Mayor Greg Nickels and Se-attle Police Chief Gil Kerli-kowske are drumming up support for a new concept in the way law-enforcement procedures are handled in Seattle.
Called "Neighborhood Policing," it is a "faster, stronger and smarter" approach to public safety, according to the mayor.
MORE OFFICERS
There are three elements to the proposal, and each faces its own challenges. The primary goal is to add an additional 105 officers to the force between 2008 and 2012. That's in addition to the 49 new officers added to the force since 2005, Nickels said.
However, Seattle City Council-member Richard McIver said, paying for the new officers will involve cuts in other programs since hope of getting $21 million in business-and-occupation (B&O) taxes from the state is dead in the water for this session.
Furthermore, finding new police in the first place won't be easy because it's a recruits' market, according to Seattle Police Officers Guild president Rich O'Neil.
The second element involves revising police work shifts to make officers available at the times and days they are most needed. The current 30-year-old arrangement sees officers work four nine-hour shifts on and two shifts off, but changing that will require negotiations with and agreement from the police guild, O'Neil noted.
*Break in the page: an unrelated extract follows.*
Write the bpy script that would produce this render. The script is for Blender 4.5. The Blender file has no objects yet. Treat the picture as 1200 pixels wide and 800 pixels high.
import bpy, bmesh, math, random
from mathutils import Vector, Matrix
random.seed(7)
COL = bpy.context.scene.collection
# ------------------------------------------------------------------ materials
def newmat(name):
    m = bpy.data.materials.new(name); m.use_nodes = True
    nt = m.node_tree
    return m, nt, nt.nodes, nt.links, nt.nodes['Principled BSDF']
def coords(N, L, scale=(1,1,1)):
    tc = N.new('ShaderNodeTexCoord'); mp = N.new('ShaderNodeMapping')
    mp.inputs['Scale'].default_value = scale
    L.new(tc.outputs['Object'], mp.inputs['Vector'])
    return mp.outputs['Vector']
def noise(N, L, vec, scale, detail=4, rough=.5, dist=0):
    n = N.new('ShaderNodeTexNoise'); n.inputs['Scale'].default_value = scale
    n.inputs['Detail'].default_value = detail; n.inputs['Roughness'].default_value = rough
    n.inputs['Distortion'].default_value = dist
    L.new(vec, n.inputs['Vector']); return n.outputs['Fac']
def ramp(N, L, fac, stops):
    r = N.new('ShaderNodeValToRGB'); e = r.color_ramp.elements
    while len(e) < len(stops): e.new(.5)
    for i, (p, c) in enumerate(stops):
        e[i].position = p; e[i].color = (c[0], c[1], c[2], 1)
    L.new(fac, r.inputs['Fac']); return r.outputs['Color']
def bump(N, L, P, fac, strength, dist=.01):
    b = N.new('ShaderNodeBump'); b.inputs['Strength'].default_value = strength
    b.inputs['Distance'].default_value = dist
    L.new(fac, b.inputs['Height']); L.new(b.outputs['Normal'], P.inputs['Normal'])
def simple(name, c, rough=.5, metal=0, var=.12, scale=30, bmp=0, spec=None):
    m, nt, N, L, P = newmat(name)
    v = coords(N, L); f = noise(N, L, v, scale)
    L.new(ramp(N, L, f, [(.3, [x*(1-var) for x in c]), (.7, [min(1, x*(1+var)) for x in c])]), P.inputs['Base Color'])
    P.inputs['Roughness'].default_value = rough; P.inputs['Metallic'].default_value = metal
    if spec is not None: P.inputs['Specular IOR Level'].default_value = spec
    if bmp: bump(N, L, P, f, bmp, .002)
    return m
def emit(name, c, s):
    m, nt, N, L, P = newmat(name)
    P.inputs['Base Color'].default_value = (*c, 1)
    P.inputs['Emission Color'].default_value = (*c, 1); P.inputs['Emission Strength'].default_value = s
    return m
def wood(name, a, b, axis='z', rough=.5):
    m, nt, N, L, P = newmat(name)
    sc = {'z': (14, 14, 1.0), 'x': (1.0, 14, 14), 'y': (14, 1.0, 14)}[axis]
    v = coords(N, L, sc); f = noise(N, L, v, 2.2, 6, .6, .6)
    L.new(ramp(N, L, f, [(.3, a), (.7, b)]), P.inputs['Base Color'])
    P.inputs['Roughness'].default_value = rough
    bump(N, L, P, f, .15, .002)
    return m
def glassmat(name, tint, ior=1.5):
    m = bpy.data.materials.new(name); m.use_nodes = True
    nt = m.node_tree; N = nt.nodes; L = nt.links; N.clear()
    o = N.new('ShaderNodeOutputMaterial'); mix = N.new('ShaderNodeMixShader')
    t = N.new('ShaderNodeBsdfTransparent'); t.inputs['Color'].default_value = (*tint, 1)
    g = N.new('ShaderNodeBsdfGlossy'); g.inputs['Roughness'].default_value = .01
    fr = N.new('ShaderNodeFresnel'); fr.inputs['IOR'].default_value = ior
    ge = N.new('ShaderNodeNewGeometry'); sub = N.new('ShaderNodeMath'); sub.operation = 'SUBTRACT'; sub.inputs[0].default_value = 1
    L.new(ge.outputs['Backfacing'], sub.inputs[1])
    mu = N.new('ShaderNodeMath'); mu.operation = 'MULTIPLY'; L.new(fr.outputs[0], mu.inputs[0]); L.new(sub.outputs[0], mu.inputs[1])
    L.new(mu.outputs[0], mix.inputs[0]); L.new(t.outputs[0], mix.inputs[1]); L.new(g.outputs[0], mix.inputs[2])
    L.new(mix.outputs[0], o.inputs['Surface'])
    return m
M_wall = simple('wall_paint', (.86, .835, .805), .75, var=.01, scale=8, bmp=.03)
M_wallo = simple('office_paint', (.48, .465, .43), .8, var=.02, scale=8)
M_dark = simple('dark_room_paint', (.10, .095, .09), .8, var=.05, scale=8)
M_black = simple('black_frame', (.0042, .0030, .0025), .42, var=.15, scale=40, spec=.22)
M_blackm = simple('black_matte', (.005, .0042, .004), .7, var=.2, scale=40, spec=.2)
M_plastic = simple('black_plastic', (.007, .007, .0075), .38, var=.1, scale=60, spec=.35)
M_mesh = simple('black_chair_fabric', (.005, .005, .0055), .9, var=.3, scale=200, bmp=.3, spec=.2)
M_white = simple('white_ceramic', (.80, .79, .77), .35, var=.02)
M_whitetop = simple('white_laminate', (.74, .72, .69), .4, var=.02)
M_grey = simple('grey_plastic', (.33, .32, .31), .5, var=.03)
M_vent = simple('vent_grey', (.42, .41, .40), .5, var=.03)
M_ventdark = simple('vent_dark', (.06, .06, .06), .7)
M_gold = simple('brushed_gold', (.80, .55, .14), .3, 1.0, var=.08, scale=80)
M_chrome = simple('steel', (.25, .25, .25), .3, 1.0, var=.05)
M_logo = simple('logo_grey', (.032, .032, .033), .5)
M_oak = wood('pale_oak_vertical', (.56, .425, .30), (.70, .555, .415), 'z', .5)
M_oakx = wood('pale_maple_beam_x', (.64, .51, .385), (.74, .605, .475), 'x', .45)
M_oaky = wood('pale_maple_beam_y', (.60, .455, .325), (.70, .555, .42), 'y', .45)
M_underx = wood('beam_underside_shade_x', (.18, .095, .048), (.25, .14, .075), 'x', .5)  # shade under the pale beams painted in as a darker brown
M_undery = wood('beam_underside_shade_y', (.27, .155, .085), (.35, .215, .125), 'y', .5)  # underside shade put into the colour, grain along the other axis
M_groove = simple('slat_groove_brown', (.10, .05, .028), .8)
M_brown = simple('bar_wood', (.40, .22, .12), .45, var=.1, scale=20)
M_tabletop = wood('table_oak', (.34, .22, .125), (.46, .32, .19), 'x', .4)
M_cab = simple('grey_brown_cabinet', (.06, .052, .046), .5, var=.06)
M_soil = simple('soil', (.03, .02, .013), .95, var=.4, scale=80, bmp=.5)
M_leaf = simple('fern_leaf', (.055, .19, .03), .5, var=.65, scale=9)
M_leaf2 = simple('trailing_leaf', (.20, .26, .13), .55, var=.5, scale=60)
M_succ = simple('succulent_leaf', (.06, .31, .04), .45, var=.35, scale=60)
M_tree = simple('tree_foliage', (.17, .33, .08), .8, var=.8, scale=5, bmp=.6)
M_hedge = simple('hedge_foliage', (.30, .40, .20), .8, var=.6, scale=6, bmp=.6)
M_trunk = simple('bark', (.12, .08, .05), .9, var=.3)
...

The idea is to have more officers on duty when there's more crime, said Doug Carey, the city's assistant finance director and the lead in the department's public-safety team.
The third part of the proposal is a call to redraw beat areas, something that hasn't been done since the 1970s. Historically, one officer has been assigned to each beat for each of three daily shifts, Carey said.
Still, neighborhoods will end up with fewer beats, according to a workload-based police map that reduces the current number of 64 beats to 51. The East Precinct would see a reduction from 14 beats to nine, according to the map.
Kerlikowske describes the current workload as "very imbalanced" and one in which officers are often pulled from non-busy areas to busy areas. "As the city grew, things got out of whack as far as work-load," he said.
Another key change is boosting response times for police, Kerlikowske added. The "average" response time over a 24-hour time period is seven minutes, but the goal of the new plan, plus hiring more officers, is to make the seven-minute response time uniform all day and all night, he said.
Another goal of neighborhood policing is to free up officers enough so that they can spend 30 percent of their time doing proactive crime-prevention work in the neighborhoods they cover.
But that, and other proposed changes, won't be possible without the extra 105 officers, according to Kerlikowske.
BUDGET CUTS ELSEWHERE
Nickels thinks the city can pull it off. The loss of the B&O tax was a blow, he conceded. "It was essentially a break for big business," the mayor said. "But this plan is not contingent on that [tax money]."
McIver, who chairs the City Council's Finance and Budget Committee, agrees - at least to a certain extent. "My guess is, we'll work hard to get the money," he said. "But somebody's going to get hurt."
That might include cuts to the library budget, for example, McIver said.
The local economy has seen pretty steady economic growth in the last couple of years, but the growth has leveled off, he added.
Complicating the city's money crunch is the possible loss of $5 million to $8 million if the Federal Communications Commission decides to keep the utility tax people pay with their phone bills, McIver said.
The city doesn't have a budget surplus right now, which ironically makes budget decisions easier because expectations aren't high, he said. On the flip side, the budget for 2008 has already been finalized and won't be revisited by the council until next fall, McIver noted.
The budget is also something picked up on by police guild president O'Neil. "If he had done it a couple months ago, he could have put it in the [2008] budget," he said of Nickel's new policing-plan proposal.
RECRUITING OFFICERS
But O'Neil agrees wholeheartedly that more officers are needed in Seattle. "It doesn't make much sense to me to have $1 million condos downtown if the owners have to step over drunks to get to their front doors," he said of one example.
O'Neil also noted that Seattle ranks extremely low in police per capita. Boston, which has roughly the same population as Seattle, has 1,900 officers on the force, he said.
Kerlikowske said one selling point for new police recruits is the quality of life in Seattle, but O'Neil noted almost all Seattle police officers live outside the city because they can't afford to live here: "We have officers living as far away as Bellingham."
Compensation also lags behind other cities, according to O'Neil. "Everybody else kicks our tail as far as benefits and pay," is how he put it.
If the neighborhood-policing plan makes the city safer, guild members are all for it, O'Neil said. He did, however, add a caveat: "We're trying to get a fair transition."